Wafer Cookie
A wafer cookie is made up of layers of thin wafer and sweet crème. The wafers used in these cookies have a distinctive waffle pattern and are sometimes covered in chocolate. The iconic pink wafer cookies were first made by William Crawford in Leith, Edinburgh in 1813.
We will be using the wafer cookie form to explore rastering, layering and working with some new materials.
Ingredients
• 1/8” pink, ivory or brown acrylic measuring
approximately 10 x 10”
• Felt or foam of a similar shade to the acrylic
approximately 10 x 10"
Tools
• Scissors
• White glue
Files
Directions
1. Download and open the wafer_cookie file.
Measure the material you are working with and adjust the artboard of the file to match.
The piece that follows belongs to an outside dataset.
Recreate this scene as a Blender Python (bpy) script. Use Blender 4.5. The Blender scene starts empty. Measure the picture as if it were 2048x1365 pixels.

You’ll see that this file consists of 3 rectangles; one blank and 2 with small black squares. This grid pattern for the top and bottom of the wafers will be rastered by the laser cutter. Rastering will carve away these areas of the material surface.
2. Using the artwork for the wafers provided as a starting point, make a second set of wafer layers for a shorter or square wafer cookie. You can do this in a few different ways, one is to use the Pathfinder menu.
To do this, begin by making a box shape over a portion of the cookie that you are looking to keep. Once you have a section of the cookie covered, select the box and the cookie below and click on the Crop tool in the Pathfinder menu.
3. The final step is to add a cut line around the edges of your new wafer shape. Recall that a cut line is indicated with a .01pt RGB Red line.
4. For your final file, ensure that you have one top, one bottom and one middle piece for each wafer that you will be looking to make.
If you are running the file yourself, you can achieve a very wafer-like result by running the raster portion a few times at low speed before cutting out the pieces.
5. Once cut, peel the protective paper off the acrylic and give the acrylic pieces a wash to remove the dust that is created during the rastering process.
6. Cut pieces of foam or felt in the same shapes as your wafer layers and stack them together, using a couple of dots of glue to keep the pieces in place. You can also have these rectangles laser cut.